Since then, more than 10,000 schoolchildren have sought help from Dr. Math, including 2,500 users who are now active. “We don’t do any advertising,” Butgereit said.

“There is a real need for math and science help in South Africa,” she added.

University professors report a precipitous drop in math knowledge among students. According to one study, 93 percent of freshman university students lack the math skills necessary for their first-year mathematics course materials.

Students use MXit on their cell phones to ask math questions to tutors, who are active during certain hours of the day and may be fielding 20 conversations at one time using the Dr. Math software.

“From the kids’ point of view, it is one-on-one communication,” Butgereit said.
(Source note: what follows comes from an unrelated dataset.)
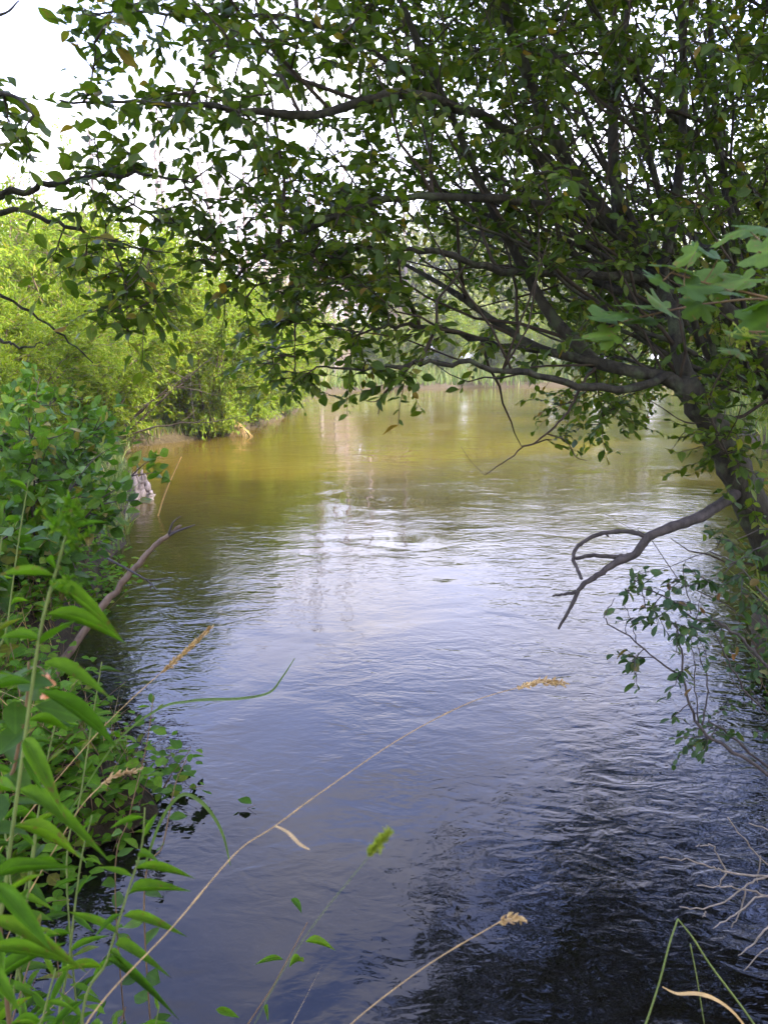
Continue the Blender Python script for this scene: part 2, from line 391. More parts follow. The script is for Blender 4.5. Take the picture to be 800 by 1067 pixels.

The Dr. Math project relies on unpaid volunteer tutors, most of whom are in South Africa but some from overseas, since they can tutor from any internet terminal in the world. There is a code of conduct in place since adult tutors are dealing with minor children, and all conversations are recorded and spot-checked.

Butgereit said she hopes to find more volunteer tutors abroad — in particular in the United States — and talks of expanding the program to neighboring African countries.

“We could get a really interesting situation of tutors anywhere in the world helping with education,” she said.

South Africa’s cell phone penetration rate is more than 90 percent, while MXit says that it has 20 million registered users, although not all are active. MXit, however, has negative connotations among some South Africans because of a few high-profile cases of child-luring by pedophiles, a reputation that the Dr. Math project has had to overcome.

“South Africa — and Africa — is book poor and mobile rich,” said Steve Vosloo, a fellow with South Africa’s Shuttleworth Foundation. Vosloo is behind a project called m4Lit (mobile phones for literacy), which uses cell phones to encourage young people to read and write — not as a replacement for books, he says, but to complement them.

“We know that young people don’t read or write enough. At the same time, we know that they love their cell phones,” he said. “So if they don’t read and write enough and are on their phones all the time, then let’s take that as a point of departure.”

The m4Lit project has created three stories — mystery tales following the exploits of a young graffiti crew — that are available in English and Xhosa and can be read on a mobile phone. Promoted within MXit , the first two stories had more than 34,000 reads each. Readers can leave comments and give input into story development.

Vosloo notes that despite efforts to put computer labs into South African public schools, there are still not many computers available. At most a student might get to use a computer for a half an hour a week, and many schools have no computers at all.

Cell phone learning, however, uses the students’ own technology, which is always at hand. According to Vosloo’s research, among urban youth, 90 percent have access to cell phones and around 70 percent of those are GPRS-enabled phones, which are preferred for mobile learning.

“What’s really exciting about cell phones is the sheer prevalence of them,” he said. “The access issue, which is a big one in Africa, is not an issue with cell phones.”

But he adds that in other parts of Africa, the mobile internet landscape is uneven. In South Africa, as well as Kenya and Nigeria, there is good, affordable access to mobile internet, but in many other countries, cell phone usage may be limited to text messaging.

Vosloo said that while mobile learning has “huge potential,” it is still a relatively new phenomenon. More needs to be done in the creation of learning materials that are specifically tailored to cell phones and there also needs to be usage guidelines developed to help schools that might otherwise be inclined to ban disruptive cell phones from the classroom. A shift in perception towards cell phones among educators is also key, he said.

“There are a lot of South Africans who aren’t online in the traditional sense, but who are online via their phones,” Vosloo said. “Just doing social networking on your phone, you are already taking part in the digital world.”